Collection of the Artist, Montreal
Peter Dobush, Montreal
Collection of The Winnipeg Art Gallery, 1965
Exhibited
The Peter Dobush Donation", Winnipeg Art Gallery, 16 November 1965, no.61
""Group of Seven: Works on Paper", Winnipeg Art Gallery, 1-15 October 1976
"Trees of a Thousand Kind and Tall", Winnipeg Art Gallery, 10 December 1983-1 April 1984
"Arthur Lismer Watercolours", MacDonald Stewart Art Centre, Guelph; travelling to the Rodman Hall Arts Centre, St. Catharines, 8 July-27 September 1987
Literature
Ferdinand Eckhardt, "The Peter Dobush Donation", Winnipeg, 1965, reproduced
Nancy Dillow, "The Collection Donations, The WAG", Winnipeg, March 1981, reproduced page 16
Norah McCullough, "Arthur Lismer Watercolours", Guelph, 1987, reproduced page 16
Dennis Reid, 'The Later Work of Arthur Lismer', and Marjorie Lismer Bridges, 'Chronology' in "Canadian Jungle: The Later Work of Arthur Lismer", Toronto, 1985, pages 28-30, 37, 106
The varying landscapes of Georgian Bay were favourite subjects of the painter Arthur Lismer throughout much of his career. He first painted there in 1913, staying at the cottage of Dr. James MacCallum at Go Home Bay. It was there he painted the sketches for his famous canvas, "September Gale, Georgian Bay" in 1920, but from 1922 he painted further west on McGregor Bay near Manitoulin Island, making almost annual trips with his wife and daughter.
Teaching, first at the Ontario College of Art and, from 1927, at the Art Gallery of Toronto, occupied much of Lismer’s time and in 1936- 1937 he lectured in South Africa, travelling extensively and had no permanent studio. As Dennis Reid has observed, it was at this time that Lismer began painting in watercolour, a medium he continued to use following his return to Toronto. In July 1938 he resigned as Educational Supervisor at the art gallery but it does not appear he was able to make the family’s annual trip to McGregor Bay before leaving to teach at Columbia University in New York on 20 September.

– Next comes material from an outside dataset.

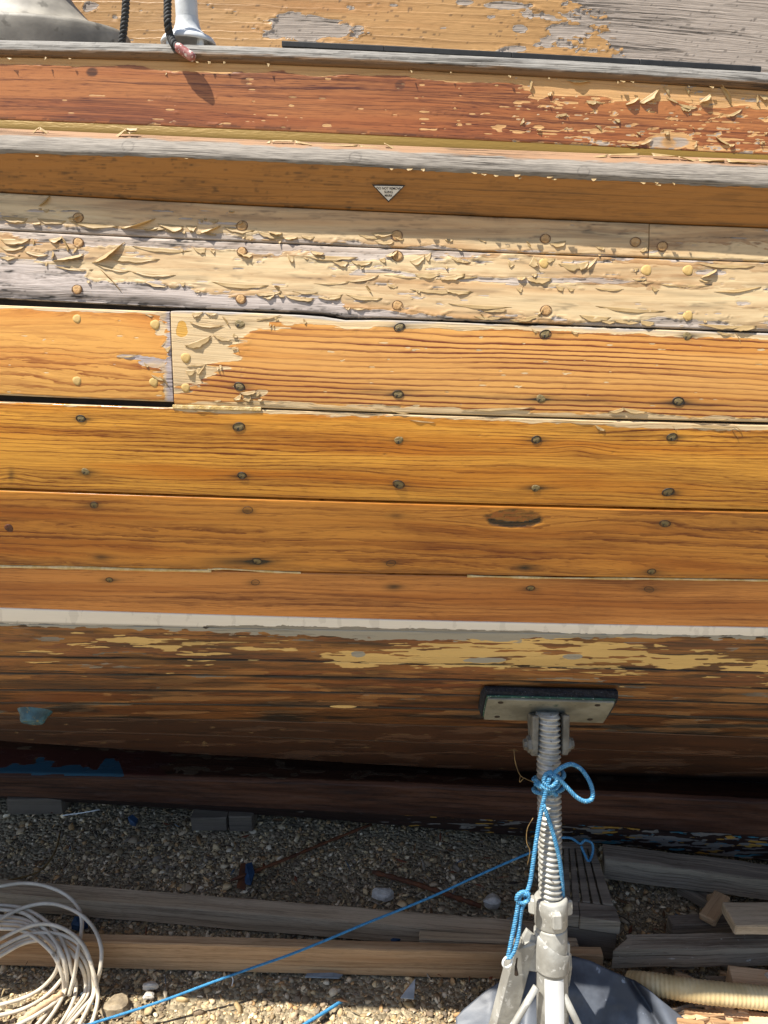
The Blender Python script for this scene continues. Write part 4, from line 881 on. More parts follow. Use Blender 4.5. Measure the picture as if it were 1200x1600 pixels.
# warning sticker on the rubbing strake
def sticker():
    pc = on_hull(607, 297, .023); ex, ez, _ = hull_frame(pc)
    b0 = on_hull(607, 285, .0282); b1 = on_hull(607, 314, .0122); ez = (b0 - b1) / np.linalg.norm(b0 - b1)
    ex = on_hull(634, 288.5, .0272) - on_hull(582, 287.5, .0272); ex /= np.linalg.norm(ex); n = np.cross(ex, ez); n /= np.linalg.norm(n); ez = np.cross(n, ex)
    tl = on_hull(581, 287, .0274); w = np.linalg.norm(on_hull(634, 288, .0274) - tl); h = w * .50
    g = n * .0035
    def tri(m, o, name, mat, par):
        A, B, C = tl + ex * m * 1.9 - ez * m, tl + ex * (w - m * 1.9) - ez * m, tl + ex * w / 2 - ez * (h - m * 1.35)
        mb = MB(); mb.prism([A + g + n * o, C + g + n * o, B + g + n * o], n * .0004); return mb.build(name, M[mat], par)
    s = tri(0, 0, 'warning_sticker', 'stickerk', rub); s['label'] = 'small white triangular sticker with black border pointing down'
    tri(.0020, .0005, 'sticker_face', 'stickerw', s)
    for i, txt in enumerate(('DO NOT REMOVE', 'SLING', 'MARK')):
        cu = bpy.data.curves.new('sticker_text', 'FONT'); cu.body = txt; cu.size = .0056; cu.align_x = 'CENTER'; cu.offset = .00012; cu.extrude = .00005
        to = bpy.data.objects.new('tmp', cu); COL.objects.link(to); dg = bpy.context.evaluated_depsgraph_get(); me = bpy.data.meshes.new_from_object(to.evaluated_get(dg)); bpy.data.objects.remove(to)
        nv = len(me.vertices); c = np.empty(nv * 3, np.float32); me.vertices.foreach_get('co', c); c = c.reshape(-1, 3)
        sx = (.0385 if i == 0 else .0135 if i == 1 else .0125) / max(1e-6, np.ptp(c[:, 0]))
        base = tl + ex * w / 2 - ez * (.0072 + i * .0054) + g + n * .0011
        v = base + c[:, :1] * sx * ex + c[:, 1:2] * .92 * ez + c[:, 2:] * n
        me.vertices.foreach_set('co', v.astype(np.float32).ravel()); me.materials.clear(); me.materials.append(M['stickerk']); me.name = 'sticker_text'
        link(bpy.data.objects.new('sticker_text', me), s)
sticker()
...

A single tree on a rise in the foreground set against an expansive landscape was a repeated motif in the work of Tom Thomson and the Group of Seven. From Thomson’s "Jack Pine" (1917) to Lawren Harris’ "North Shore Lake Superior" (circa 1926) to Lismer’s "September Gale" (1921) and "Pine Wrack" (1933), all in the National Gallery of Canada, the artists reinterpreted this subject with amazing creativity and imagination. In this superb watercolour, dated 1938 and possibly painted from memory rather than on the spot, Lismer excels in animating the trees, water and clouds. The grey trunks of dead trees left and right and the yellow tree in the foreground frame the dense growth of stunted, wind-blown trees hugging the rocky shore. The central tree, painted in dense greens and browns and drawn with a nervous black line, twists and turns in a writhing dance. The yellow and mauve washes of the clouds echo the movement of the branches that take on an almost anthropomorphic personality. With remarkable expressiveness Lismer has captured the force of nature on the Bay.
The Montreal architect Peter Dobush (1908-1980) most likely acquired this remarkable watercolour directly from Arthur Lismer who, from 1940, taught at the Montreal Museum of Fine Arts. A native of Winnipeg, Dobush worked in Montreal from 1951 and had branch offices in St. John’s and Ottawa. An active collector of Canadian art, he made major donations to the Winnipeg Art Gallery in 1965 and to Newfoundland and Labrador in 1972.
We extend our thanks to Charles Hill, Canadian art historian, former Curator of Canadian Art at the National Gallery of Canada and author of "The Group of Seven‒Art for a Nation", for his assistance in researching this artwork and for contributing the preceding essay.
This artwork is being sold to benefit the Winnipeg Art Gallery (WAG)-Qaumajuq in establishing an endowment fund to support more diverse representation in the permanent collection, beginning with contemporary Canadian art. Cowley Abbott is pleased to donate our selling commission to the fund as part of the sale.